Electrocatalytic oxidation and detection of N-acetylcysteine based on magnetite/reduced graphene oxide composite-modified glassy carbon electrode
By Wang, Yuqiao; Liu, Qin; Qi, Qi; Ding, Jianjun; Gao, Xiaorui; Zhang, Yuan & Sun, Yueming
Published in Electrochimica Acta
2013
Abstract
The magnetite/reduced graphene oxide (Fe3O4/RGO) composite was synthesized by a facile one-pot in-situ method and characterized by transmission electron microscopy, atomic force microscopy, vibrating sample magnetometer, X-ray powder diffraction, surface area and pore size distribution, thermogravimetric analysis, Raman spectroscopy and X-ray photoelectron spectroscopy, respectively. The composite consisted of the RGO substrate with a single-layered Fe3O4 nanoparticle film, which showed the large surface area of 352 m2 g-1 and the saturated magnetization of 26.7 emu g-1. The average diameter and coverage ratio of Fe3O4 were about 8 nm and 50%, respectively. The electrocatalytic oxidation and detection of N-acetylcysteine (NAC) based on composite-modified glassy carbon electrodes (GCE) were investigated by cyclic voltammetry, amperometry, double potential step chronoamperometry and differential pulse voltammetry.

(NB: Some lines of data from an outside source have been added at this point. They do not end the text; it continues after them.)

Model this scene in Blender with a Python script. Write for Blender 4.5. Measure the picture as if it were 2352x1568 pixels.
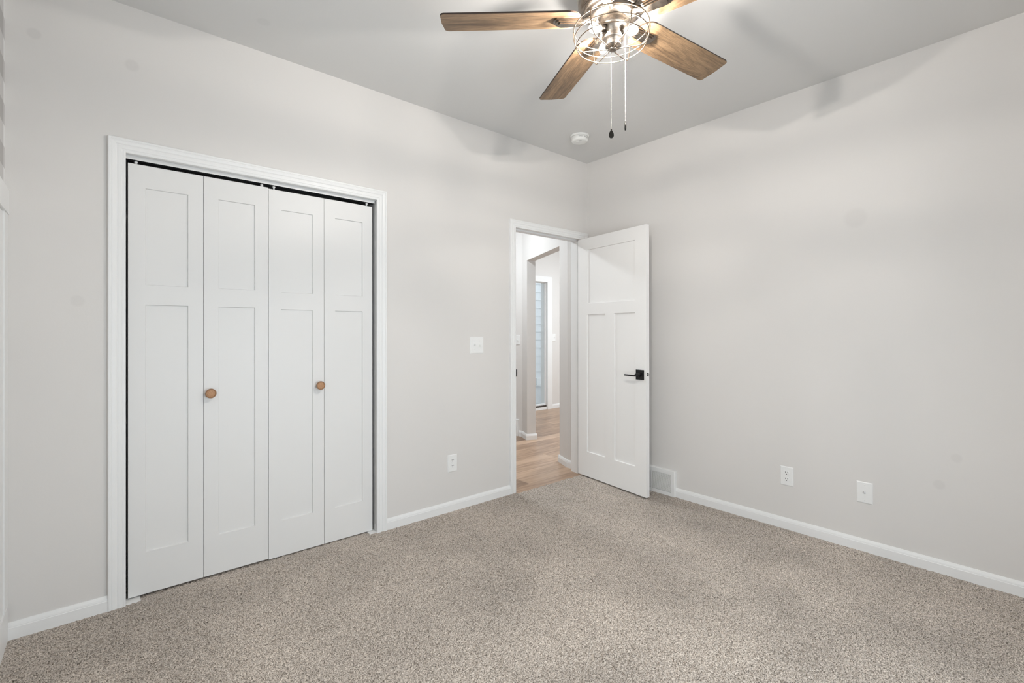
import bpy, bmesh, math, random
import numpy as np
from mathutils import Vector, Matrix

for _o in list(bpy.data.objects):
    bpy.data.objects.remove(_o)
SC = bpy.context.scene
COL = SC.collection
PI = math.pi

# ------------------------------------------------------------------ camera, world, exposure
cam_data = bpy.data.cameras.new('camera')
cam_data.sensor_width = 36.0
cam_data.lens = 36.0 * 1100.8 / 2352.0
cam_data.shift_y = -24.8 / 2352.0
cam_data.clip_start = 0.02
cam = bpy.data.objects.new('camera', cam_data)
COL.objects.link(cam)
cam.location = (-3.287, -2.810, 1.2467)
cam.rotation_euler = (PI / 2 + 0.0014, 0.0011, -0.7079)
SC.camera = cam

world = bpy.data.worlds.new('world')
SC.world = world
world.use_nodes = True
_bg = world.node_tree.nodes['Background']
_bg.inputs['Color'].default_value = (0.82, 0.905, 1.0, 1)
_bg.inputs['Strength'].default_value = 1.8

SC.view_settings.view_transform = 'Standard'
SC.view_settings.look = 'None'
SC.view_settings.gamma = 1.0
SC.view_settings.use_curve_mapping = False
SC.view_settings.exposure = 0.24
SC.cycles.max_bounces = 9
SC.cycles.diffuse_bounces = 6
SC.cycles.glossy_bounces = 4
SC.cycles.use_adaptive_sampling = True
SC.cycles.adaptive_threshold = 0.04
SC.cycles.transparent_max_bounces = 12
SC.cycles.sample_clamp_indirect = 6.0
SC.cycles.use_denoising = True

BULB_STRENGTH = 5400.0
WINDOW_POWER = 31.0
SIDE_POWER = 6.0
HALL_STRENGTH = 125.0
ROOM_STRENGTH = 220.0


def area_light(name, loc, rot, sx, sy, power, color):
    d = bpy.data.lights.new(name, 'AREA')
    d.shape = 'RECTANGLE'
    d.size, d.size_y = sx, sy
    d.energy = power
    d.color = color
    o = bpy.data.objects.new(name, d)
    COL.objects.link(o)
    o.location = loc
    o.rotation_euler = rot
    return o


# room constants (metres).  x=0 right wall, y=0 closet wall, z=0 carpet top
XL, YF, H = -3.585, -3.33, 2.74
WT = 0.115
# daylight fill through an added window in the wall behind the camera
WIN = (-2.90, -1.40, 0.20, 1.60)       # x0,x1,z0,z1
area_light('added_daylight', ((WIN[0] + WIN[1]) / 2, YF - 0.30, (WIN[2] + WIN[3]) / 2), (PI / 2, 0, 0),
           WIN[1] - WIN[0], WIN[3] - WIN[2], WINDOW_POWER, (0.83, 0.91, 1.0))
# and through another added in the left wall, to brighten the open door
LWIN = (-2.80, -1.60, 0.80, 2.00)      # y0,y1,z0,z1
area_light('added_side_daylight', (XL - WT - 0.10, (LWIN[0] + LWIN[1]) / 2, (LWIN[2] + LWIN[3]) / 2), (PI / 2, 0, -PI / 2),
           LWIN[1] - LWIN[0], LWIN[3] - LWIN[2], SIDE_POWER, (0.83, 0.91, 1.0))

# ------------------------------------------------------------------ materials
MATS = {}


def mat(name, color, rough=0.5, metal=0.0, spec=0.5, emit=None, estr=0.0):
    m = bpy.data.materials.new(name)
    m.use_nodes = True
    b = m.node_tree.nodes['Principled BSDF']
    b.inputs['Base Color'].default_value = (*color, 1)
    b.inputs['Roughness'].default_value = rough
    b.inputs['Metallic'].default_value = metal
    b.inputs['Specular IOR Level'].default_value = spec
    if emit:
        b.inputs['Emission Color'].default_value = (*emit, 1)
        b.inputs['Emission Strength'].default_value = estr
    MATS[name] = m
    return m


def nd(m, t, **kw):
    n = m.node_tree.nodes.new(t)
    for k, v in kw.items():
        setattr(n, k, v)
    return n


def lk(m, a, b):
    m.node_tree.links.new(a, b)


def bsdf(m):
    return m.node_tree.nodes['Principled BSDF']


def add_bump(m, scale, strength, dist=0.002, detail=3.0):
    tc = nd(m, 'ShaderNodeNewGeometry')
    nz = nd(m, 'ShaderNodeTexNoise')
    nz.inputs['Scale'].default_value = scale
    nz.inputs['Detail'].default_value = detail
    bp = nd(m, 'ShaderNodeBump')
    bp.inputs['Strength'].default_value = strength
    bp.inputs['Distance'].default_value = dist
    lk(m, tc.outputs['Position'], nz.inputs['Vector'])
    lk(m, nz.outputs['Fac'], bp.inputs['Height'])
    lk(m, bp.outputs['Normal'], bsdf(m).inputs['Normal'])


WALL = (0.715, 0.694, 0.673)


def wall_mat(name, spots=(), color=WALL):
    """painted drywall; faint touch-up blotches at their own places"""
    m = mat(name, color, 0.62, spec=0.3)
    add_bump(m, 130, 0.12, 0.0012)
    if spots:
        geo = nd(m, 'ShaderNodeNewGeometry')
        acc = None
        for (p, r, f) in spots:
            d = nd(m, 'ShaderNodeVectorMath', operation='DISTANCE')
            d.inputs[1].default_value = p
            lk(m, geo.outputs['Position'], d.inputs[0])
            mr = nd(m, 'ShaderNodeMapRange')
            mr.interpolation_type = 'SMOOTHSTEP'
            mr.inputs['From Min'].default_value = r * 1.25
            mr.inputs['From Max'].default_value = r * 0.7
            mr.inputs['To Min'].default_value = 0
            mr.inputs['To Max'].default_value = f
            lk(m, d.outputs['Value'], mr.inputs['Value'])
            if acc is None:
                acc = mr.outputs['Result']
            else:
                a = nd(m, 'ShaderNodeMath', operation='MAXIMUM')
                lk(m, acc, a.inputs[0])
                lk(m, mr.outputs['Result'], a.inputs[1])
                acc = a.outputs['Value']
        mx = nd(m, 'ShaderNodeMix', data_type='RGBA')
        mx.inputs['A'].default_value = (*color, 1)
        mx.inputs['B'].default_value = (color[0] * .86, color[1] * .86, color[2] * .86, 1)
        lk(m, acc, mx.inputs['Factor'])
        lk(m, mx.outputs['Result'], bsdf(m).inputs['Base Color'])
    return m


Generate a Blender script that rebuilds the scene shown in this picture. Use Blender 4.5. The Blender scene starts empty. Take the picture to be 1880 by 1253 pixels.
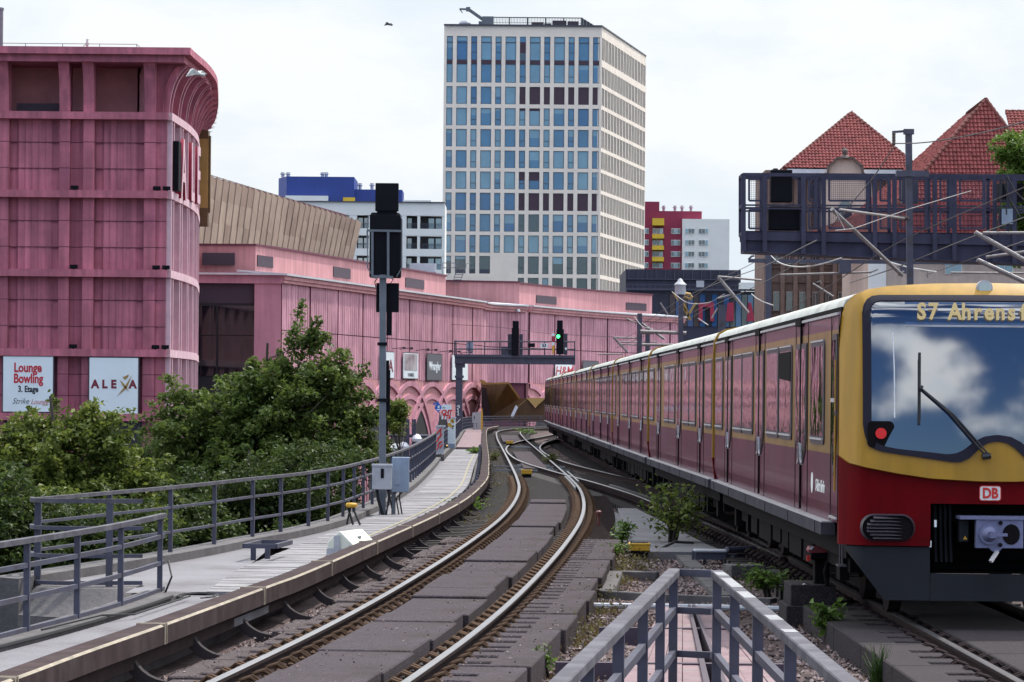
import bpy, bmesh, math, random
import numpy as np
from mathutils import Vector, Matrix, noise as mnoise

random.seed(7)
rng = np.random.default_rng(7)
S = bpy.context.scene
COL = S.collection

# ------------------------------------------------------------------ camera
FPX, CX, CY, CZ = 6000.0, 940.0, 730.0, 2.2          # focal length in photo pixels, principal point, eye height
ROLL = math.radians(0.5)
cr, sr = math.cos(ROLL), math.sin(ROLL)
cam = bpy.data.cameras.new("camera")
cam.sensor_width = 36.0
cam.lens = FPX / 1880.0 * 36.0
cam.shift_y = (CY - 626.5) / 1880.0
cam.clip_start = 0.5
cam.clip_end = 6000.0
camo = bpy.data.objects.new("camera", cam)
camo.location = (0, 0, CZ)
camo.rotation_euler = (math.pi / 2, -ROLL, 0)
COL.objects.link(camo)
S.camera = camo

# ------------------------------------------------------------------ light
SUN_EL, SUN_AZ = math.radians(57), math.radians(38)   # azimuth measured from +Y (view direction) towards +X
sd = Vector((math.sin(SUN_AZ) * math.cos(SUN_EL), math.cos(SUN_AZ) * math.cos(SUN_EL), math.sin(SUN_EL)))
sun = bpy.data.lights.new("sun", 'SUN')
sun.energy = 3.5
sun.angle = math.radians(0.9)
sun.color = (1.0, 0.95, 0.88)
suno = bpy.data.objects.new("sun", sun)
suno.rotation_euler = sd.to_track_quat('Z', 'Y').to_euler()
suno.location = (40, 40, 80)
COL.objects.link(suno)

W = bpy.data.worlds.new("World")
S.world = W
W.use_nodes = True
nt = W.node_tree
nt.nodes.clear()
def N(tree, t, **kw):
    n = tree.nodes.new(t)
    for k, v in kw.items():
        if k in n.inputs.keys() if isinstance(k, str) else False:
            n.inputs[k].default_value = v
        else:
            setattr(n, k, v)
    return n
out = N(nt, 'ShaderNodeOutputWorld')
bg = N(nt, 'ShaderNodeBackground')
sky = N(nt, 'ShaderNodeTexSky', sky_type='NISHITA', sun_disc=False, sun_elevation=SUN_EL, sun_rotation=SUN_AZ)
sky.air_density = 1.3
sky.dust_density = 0.6
tc = N(nt, 'ShaderNodeTexCoord')
# clouds: a layer of broken cloud, thick towards the horizon in the direction of the view, broken behind
mp = N(nt, 'ShaderNodeMapping')
mp.inputs['Scale'].default_value = (1.0, 1.0, 2.2)
mp.inputs['Location'].default_value = (3.1, 0.4, 0.35)
n1 = N(nt, 'ShaderNodeTexNoise', noise_dimensions='3D')
n1.inputs['Scale'].default_value = 3.1
n1.inputs['Detail'].default_value = 9
n1.inputs['Roughness'].default_value = 0.55
sep = N(nt, 'ShaderNodeSeparateXYZ')
cov = N(nt, 'ShaderNodeMapRange')                     # more cover ahead (+Y) than behind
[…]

Especially, the kinetic performance of oxidation processes were estimated by the Cottrell equation, indicating the diffusion coefficient of 2.06 X 10-5 cm2 s-1 and the catalytic reaction rate constant of 3.47 X 106 cm3 mol-1 s-1. Compared with the kinetic parameters, it was found that the oxidation process included both slow absorption and quick diffusion processes. The detection limit of NAC was 1.11 X 10-5 mol L-1 in the range of 0.10–10.0 mmol L-1.